─── MATERIAL PROVIDED ───

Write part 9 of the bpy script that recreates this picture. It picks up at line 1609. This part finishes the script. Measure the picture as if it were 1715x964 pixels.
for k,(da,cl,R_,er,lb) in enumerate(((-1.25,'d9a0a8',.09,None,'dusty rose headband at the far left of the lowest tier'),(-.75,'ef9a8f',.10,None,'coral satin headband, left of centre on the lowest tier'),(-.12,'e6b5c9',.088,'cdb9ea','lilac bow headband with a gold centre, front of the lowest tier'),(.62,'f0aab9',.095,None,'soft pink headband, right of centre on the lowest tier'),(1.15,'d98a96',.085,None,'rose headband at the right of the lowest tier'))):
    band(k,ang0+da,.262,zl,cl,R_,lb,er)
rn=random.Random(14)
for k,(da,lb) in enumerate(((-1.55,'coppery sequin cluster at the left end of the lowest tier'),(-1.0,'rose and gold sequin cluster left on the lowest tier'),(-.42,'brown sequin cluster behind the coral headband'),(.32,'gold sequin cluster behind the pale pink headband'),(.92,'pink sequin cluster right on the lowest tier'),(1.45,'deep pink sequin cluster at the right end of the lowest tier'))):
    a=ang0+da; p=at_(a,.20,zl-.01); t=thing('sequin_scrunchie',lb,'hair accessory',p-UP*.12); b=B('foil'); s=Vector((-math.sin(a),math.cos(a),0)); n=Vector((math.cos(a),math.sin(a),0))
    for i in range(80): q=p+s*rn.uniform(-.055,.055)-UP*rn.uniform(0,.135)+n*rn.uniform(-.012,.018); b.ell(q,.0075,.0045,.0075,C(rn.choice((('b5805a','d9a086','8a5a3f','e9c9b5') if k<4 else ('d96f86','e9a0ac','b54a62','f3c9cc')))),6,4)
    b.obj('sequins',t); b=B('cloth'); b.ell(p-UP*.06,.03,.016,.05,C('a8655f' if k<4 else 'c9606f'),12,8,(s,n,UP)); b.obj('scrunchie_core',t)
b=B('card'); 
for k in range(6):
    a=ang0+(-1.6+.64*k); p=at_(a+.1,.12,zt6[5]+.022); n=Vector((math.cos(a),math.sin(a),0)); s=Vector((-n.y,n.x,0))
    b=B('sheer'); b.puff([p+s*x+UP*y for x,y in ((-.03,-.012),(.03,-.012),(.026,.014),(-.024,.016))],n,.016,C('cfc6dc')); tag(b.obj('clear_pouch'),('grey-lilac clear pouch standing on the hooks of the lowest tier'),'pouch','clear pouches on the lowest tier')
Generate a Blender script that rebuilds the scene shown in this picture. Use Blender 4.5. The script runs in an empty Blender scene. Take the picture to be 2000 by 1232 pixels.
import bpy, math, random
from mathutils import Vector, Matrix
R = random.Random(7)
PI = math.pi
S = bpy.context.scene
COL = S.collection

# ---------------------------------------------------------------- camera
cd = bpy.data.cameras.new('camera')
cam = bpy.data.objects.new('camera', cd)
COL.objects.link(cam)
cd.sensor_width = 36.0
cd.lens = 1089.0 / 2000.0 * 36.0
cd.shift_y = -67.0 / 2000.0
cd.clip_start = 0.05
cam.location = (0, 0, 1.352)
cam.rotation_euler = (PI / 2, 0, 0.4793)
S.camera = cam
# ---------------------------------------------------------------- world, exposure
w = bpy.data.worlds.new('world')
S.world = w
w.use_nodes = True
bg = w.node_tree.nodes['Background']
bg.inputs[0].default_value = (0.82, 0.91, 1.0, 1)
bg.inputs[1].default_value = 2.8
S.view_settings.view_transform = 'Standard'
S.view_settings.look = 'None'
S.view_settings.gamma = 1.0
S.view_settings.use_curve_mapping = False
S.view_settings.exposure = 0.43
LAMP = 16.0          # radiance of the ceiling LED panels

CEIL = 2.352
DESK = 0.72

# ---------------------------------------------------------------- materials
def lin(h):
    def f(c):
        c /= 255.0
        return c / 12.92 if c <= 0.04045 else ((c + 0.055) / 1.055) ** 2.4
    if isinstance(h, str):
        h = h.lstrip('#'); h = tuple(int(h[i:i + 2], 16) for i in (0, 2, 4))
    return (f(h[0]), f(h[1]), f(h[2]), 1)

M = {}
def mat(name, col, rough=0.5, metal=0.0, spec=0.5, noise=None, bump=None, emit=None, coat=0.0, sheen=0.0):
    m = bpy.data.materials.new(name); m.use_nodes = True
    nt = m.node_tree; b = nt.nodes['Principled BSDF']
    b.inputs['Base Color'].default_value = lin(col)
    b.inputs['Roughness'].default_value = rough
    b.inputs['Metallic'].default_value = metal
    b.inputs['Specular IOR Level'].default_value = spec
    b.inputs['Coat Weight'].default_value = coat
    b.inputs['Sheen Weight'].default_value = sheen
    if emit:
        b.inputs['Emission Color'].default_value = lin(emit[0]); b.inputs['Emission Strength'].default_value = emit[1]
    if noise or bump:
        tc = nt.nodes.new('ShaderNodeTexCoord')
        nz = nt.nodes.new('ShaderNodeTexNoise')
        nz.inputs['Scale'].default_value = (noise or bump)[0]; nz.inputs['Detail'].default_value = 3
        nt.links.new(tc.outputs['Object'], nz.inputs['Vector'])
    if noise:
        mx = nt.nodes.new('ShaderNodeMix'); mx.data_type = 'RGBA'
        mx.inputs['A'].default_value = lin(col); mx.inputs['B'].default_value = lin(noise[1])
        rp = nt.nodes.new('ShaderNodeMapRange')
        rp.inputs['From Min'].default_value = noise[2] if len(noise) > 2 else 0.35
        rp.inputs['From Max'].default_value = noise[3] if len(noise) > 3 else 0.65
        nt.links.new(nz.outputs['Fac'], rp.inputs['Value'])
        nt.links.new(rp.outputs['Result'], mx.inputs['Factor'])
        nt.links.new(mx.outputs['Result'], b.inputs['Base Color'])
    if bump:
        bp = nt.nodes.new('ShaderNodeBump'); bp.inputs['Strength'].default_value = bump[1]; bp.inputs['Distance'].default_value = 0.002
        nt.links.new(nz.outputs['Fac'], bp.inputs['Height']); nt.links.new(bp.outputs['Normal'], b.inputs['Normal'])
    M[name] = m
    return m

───

§ **YOUR OBJECTIVE**:
Copy whichever lines in the listing above contain the word "script".

§ **COMPLETED TASK**:
Write part 9 of the bpy script that recreates this picture. It picks up at line 1609. This part finishes the script. Measure the picture as if it were 1715x964 pixels.
Generate a Blender script that rebuilds the scene shown in this picture. Use Blender 4.5. The script runs in an empty Blender scene. Take the picture to be 2000 by 1232 pixels.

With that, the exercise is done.